Es predicar como los anacoretas. Los que propugnan otra fiesta distinta son tomados por locos como aquellos. El ejemplo gráfico se ha vivido recientemente en nuestra provincia. De poco ha servido la lucha de aquellos que pedían toros-toros y toreros "machos" que los mataran. El fiasco fue mayúsculo muy a pesar de la promoción y difusión de un cartel inédito por estos predios, pero con interés más que suficiente para que la plaza de toros de Priego de Córdoba hubiera tenido una entrada de reventón.
Los "albaserradas" de Adolfo Martín no fueron reclamo bastante para un público que prefirió el todo "domecticado" de José Luis Marca. Un público que acudió en masa para ver los caballazos de Hermoso de Mendoza, el destoreo, una vez más, de El Fandi y la previsibilidad de Castella. Un público que se perdió el toreo macizo de un López Chavés, la añeja puesta en escena de Javier Castaño y la frescura de un Manuel Escribano curtido en mil batallas. Un público que aplaudió lo cotidiano, pero que se ausentó el día donde la lidia tuvo un dinamismo sin tiempos muertos, ni lugar tampoco para la distracción. Los que no fueron se lo perdieron, aunque dos días antes sí gustaron del moderno concepto de la tauromaquia.
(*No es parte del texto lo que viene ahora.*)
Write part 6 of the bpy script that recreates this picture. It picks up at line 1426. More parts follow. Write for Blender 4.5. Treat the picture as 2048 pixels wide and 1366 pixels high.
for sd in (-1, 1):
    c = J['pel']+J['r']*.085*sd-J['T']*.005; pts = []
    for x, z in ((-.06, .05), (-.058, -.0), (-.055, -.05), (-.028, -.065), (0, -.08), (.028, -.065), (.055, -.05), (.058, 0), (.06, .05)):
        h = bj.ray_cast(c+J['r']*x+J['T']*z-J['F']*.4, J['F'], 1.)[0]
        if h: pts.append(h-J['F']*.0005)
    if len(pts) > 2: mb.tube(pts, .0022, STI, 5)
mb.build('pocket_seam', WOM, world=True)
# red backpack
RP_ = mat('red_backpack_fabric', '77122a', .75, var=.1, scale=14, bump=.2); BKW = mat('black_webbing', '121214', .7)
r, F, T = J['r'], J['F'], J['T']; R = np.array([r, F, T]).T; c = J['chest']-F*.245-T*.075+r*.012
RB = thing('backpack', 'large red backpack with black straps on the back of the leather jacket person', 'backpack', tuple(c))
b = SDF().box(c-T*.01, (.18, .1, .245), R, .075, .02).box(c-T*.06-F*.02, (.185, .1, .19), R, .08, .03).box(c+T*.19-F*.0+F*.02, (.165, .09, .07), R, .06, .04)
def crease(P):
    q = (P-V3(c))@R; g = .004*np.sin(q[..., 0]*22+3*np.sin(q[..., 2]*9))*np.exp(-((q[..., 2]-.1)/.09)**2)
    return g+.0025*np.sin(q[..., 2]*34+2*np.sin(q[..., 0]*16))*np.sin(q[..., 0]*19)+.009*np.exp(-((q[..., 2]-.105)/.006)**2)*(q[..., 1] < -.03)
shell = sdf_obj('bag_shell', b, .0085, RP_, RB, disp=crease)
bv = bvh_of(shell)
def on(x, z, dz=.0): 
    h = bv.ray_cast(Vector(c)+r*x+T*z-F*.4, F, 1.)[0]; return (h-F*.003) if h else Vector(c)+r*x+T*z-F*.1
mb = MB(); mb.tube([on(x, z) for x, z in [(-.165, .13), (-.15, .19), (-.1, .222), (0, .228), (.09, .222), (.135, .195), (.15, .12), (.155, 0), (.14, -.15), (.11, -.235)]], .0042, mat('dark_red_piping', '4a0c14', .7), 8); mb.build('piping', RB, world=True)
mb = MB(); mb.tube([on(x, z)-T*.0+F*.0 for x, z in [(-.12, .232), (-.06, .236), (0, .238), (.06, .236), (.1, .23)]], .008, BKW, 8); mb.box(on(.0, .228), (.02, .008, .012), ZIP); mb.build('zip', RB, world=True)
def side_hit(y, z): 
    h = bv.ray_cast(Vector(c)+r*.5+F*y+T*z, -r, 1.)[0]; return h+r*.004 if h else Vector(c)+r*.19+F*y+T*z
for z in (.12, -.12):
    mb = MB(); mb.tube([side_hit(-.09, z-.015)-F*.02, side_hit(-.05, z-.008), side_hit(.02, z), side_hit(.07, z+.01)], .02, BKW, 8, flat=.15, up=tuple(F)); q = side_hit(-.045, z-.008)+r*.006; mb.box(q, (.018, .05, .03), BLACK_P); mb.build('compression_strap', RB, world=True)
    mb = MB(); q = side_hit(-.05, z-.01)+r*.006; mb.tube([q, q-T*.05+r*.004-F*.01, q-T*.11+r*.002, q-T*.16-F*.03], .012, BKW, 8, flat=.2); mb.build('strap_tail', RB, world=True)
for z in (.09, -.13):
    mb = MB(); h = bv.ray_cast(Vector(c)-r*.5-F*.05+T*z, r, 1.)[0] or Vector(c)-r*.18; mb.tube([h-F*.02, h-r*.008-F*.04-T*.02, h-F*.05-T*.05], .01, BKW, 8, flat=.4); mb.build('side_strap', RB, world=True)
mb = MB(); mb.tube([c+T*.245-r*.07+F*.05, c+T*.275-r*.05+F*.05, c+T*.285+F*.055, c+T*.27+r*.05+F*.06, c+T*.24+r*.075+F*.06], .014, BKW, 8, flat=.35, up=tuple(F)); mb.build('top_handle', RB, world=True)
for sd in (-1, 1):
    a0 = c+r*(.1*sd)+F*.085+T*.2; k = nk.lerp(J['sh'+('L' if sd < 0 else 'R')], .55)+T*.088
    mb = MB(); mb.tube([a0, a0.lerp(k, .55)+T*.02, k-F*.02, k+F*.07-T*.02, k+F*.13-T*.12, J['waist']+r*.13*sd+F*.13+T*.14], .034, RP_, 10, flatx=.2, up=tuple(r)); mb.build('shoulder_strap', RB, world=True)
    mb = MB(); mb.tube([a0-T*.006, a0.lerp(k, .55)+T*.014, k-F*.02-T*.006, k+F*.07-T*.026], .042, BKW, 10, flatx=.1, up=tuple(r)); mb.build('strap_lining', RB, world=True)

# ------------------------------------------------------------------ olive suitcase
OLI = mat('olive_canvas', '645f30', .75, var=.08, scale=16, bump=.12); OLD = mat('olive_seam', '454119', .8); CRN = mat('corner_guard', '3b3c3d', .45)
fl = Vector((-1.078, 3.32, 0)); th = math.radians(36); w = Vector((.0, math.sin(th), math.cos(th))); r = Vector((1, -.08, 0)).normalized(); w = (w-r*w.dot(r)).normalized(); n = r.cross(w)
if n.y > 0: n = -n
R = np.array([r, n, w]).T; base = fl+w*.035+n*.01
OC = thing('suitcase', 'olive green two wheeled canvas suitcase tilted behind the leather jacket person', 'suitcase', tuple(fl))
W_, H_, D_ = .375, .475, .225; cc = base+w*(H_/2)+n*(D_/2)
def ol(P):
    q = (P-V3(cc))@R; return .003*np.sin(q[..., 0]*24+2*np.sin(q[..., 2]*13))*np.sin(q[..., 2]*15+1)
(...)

Priego de Córdoba fue un ejemplo cercano, pero es preocupante que el gran público se aleje de la pluralidad y diversidad de la fiesta. De alguna manera hay que hacer comprender que este tipo de corridas también forman parte del toreo. Hay que verlas como algo habitual y desterrar de una vez la división entre los mal llamados festejos toristas y toreristas. Causa perdida. Es como el Simón de Buñuel. Seguiremos en lo alto de la columna, predicando para convertir a los fieles, o esperando la tentación del demonio para convertirnos en nuevos creyentes de lo que se ha venido a denominar Tauromaquia 2.0. La fiesta incruenta sin suerte de varas, ni muerte. Como se ha visto esta semana en Albacete, donde un Juli retorcido "salvó" la vida a un manso en el caballo y tontorrón en el tercio final. Son los conceptos que nos quieren imponer. El demonio que nos quiere engañar a los que seguimos predicando la verdad, aunque sea en el desierto.